Required task: Set the lines down again exactly, first line through the line that contains "co.location = (0, 0, H);", with no pictures.

----------

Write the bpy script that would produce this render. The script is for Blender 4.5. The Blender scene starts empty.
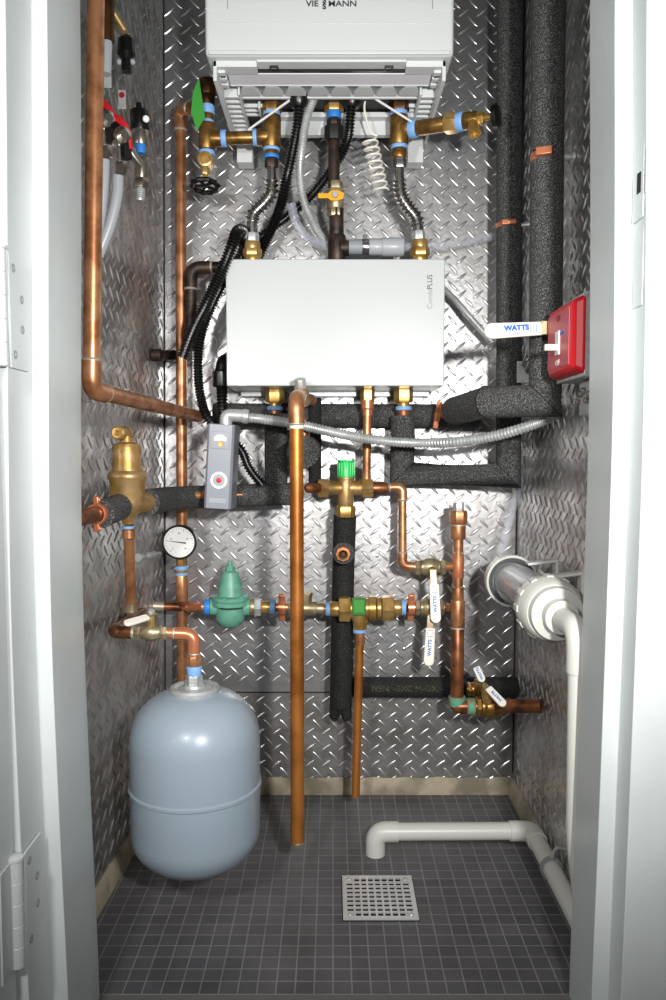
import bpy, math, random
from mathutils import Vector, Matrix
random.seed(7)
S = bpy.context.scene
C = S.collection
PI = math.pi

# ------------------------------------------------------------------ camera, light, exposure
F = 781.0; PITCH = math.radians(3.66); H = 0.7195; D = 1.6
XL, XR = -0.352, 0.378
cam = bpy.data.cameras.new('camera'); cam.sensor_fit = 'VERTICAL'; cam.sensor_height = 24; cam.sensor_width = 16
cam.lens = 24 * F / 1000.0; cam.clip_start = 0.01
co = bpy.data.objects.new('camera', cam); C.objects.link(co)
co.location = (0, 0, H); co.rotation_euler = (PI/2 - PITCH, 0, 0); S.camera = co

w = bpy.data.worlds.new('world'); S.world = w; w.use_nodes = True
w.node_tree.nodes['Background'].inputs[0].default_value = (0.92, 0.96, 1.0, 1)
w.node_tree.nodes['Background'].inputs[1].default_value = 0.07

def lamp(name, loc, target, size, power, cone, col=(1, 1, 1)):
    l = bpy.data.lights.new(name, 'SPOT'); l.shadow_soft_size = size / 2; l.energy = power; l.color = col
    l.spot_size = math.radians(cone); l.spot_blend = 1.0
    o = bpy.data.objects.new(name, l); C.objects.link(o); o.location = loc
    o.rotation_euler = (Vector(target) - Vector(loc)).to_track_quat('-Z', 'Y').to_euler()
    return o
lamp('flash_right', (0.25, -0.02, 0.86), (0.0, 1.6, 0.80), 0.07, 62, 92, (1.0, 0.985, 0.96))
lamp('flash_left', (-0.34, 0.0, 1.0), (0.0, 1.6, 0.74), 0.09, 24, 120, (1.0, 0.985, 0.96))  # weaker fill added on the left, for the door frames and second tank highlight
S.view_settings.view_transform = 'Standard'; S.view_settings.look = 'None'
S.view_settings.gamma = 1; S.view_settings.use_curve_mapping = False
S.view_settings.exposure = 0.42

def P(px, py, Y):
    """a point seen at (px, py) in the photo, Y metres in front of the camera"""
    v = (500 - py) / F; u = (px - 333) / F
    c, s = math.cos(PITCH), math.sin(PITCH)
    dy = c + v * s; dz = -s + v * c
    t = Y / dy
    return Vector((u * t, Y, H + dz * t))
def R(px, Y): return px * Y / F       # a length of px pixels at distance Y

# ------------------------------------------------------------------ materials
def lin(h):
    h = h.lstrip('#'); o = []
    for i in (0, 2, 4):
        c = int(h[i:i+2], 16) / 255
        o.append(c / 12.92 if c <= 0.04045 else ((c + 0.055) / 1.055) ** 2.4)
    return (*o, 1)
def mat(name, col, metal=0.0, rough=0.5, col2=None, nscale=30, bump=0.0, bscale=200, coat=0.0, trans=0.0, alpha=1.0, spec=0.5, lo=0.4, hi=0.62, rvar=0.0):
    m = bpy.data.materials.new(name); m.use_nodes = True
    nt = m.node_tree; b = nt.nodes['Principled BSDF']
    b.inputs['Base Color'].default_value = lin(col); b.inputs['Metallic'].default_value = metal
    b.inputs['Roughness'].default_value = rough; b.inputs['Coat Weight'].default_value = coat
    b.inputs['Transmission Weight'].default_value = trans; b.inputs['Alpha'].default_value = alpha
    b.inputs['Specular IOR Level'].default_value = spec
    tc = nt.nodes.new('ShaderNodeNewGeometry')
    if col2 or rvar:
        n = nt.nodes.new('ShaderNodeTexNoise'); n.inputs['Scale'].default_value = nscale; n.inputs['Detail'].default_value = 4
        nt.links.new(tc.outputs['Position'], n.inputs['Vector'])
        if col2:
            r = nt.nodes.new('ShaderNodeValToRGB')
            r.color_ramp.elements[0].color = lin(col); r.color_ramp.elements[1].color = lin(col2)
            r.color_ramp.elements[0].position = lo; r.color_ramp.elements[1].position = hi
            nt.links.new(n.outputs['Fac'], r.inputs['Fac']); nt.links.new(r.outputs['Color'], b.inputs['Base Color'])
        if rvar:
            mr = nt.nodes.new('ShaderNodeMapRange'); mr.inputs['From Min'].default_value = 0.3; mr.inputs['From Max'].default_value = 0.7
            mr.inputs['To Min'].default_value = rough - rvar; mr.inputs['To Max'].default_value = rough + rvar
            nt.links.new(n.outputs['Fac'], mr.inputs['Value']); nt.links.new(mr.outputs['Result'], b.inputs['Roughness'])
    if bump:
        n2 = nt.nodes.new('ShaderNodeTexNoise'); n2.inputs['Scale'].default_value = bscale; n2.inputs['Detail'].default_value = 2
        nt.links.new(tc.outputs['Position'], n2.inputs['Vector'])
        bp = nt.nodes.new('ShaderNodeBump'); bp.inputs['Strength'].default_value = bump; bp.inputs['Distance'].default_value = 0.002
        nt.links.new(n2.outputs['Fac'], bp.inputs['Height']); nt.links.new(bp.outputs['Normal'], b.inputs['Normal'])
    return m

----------

Worked answer:
Write the bpy script that would produce this render. The script is for Blender 4.5. The Blender scene starts empty.
import bpy, math, random
from mathutils import Vector, Matrix
random.seed(7)
S = bpy.context.scene
C = S.collection
PI = math.pi

# ------------------------------------------------------------------ camera, light, exposure
F = 781.0; PITCH = math.radians(3.66); H = 0.7195; D = 1.6
XL, XR = -0.352, 0.378
cam = bpy.data.cameras.new('camera'); cam.sensor_fit = 'VERTICAL'; cam.sensor_height = 24; cam.sensor_width = 16
cam.lens = 24 * F / 1000.0; cam.clip_start = 0.01
co = bpy.data.objects.new('camera', cam); C.objects.link(co)
co.location = (0, 0, H); co.rotation_euler = (PI/2 - PITCH, 0, 0); S.camera = co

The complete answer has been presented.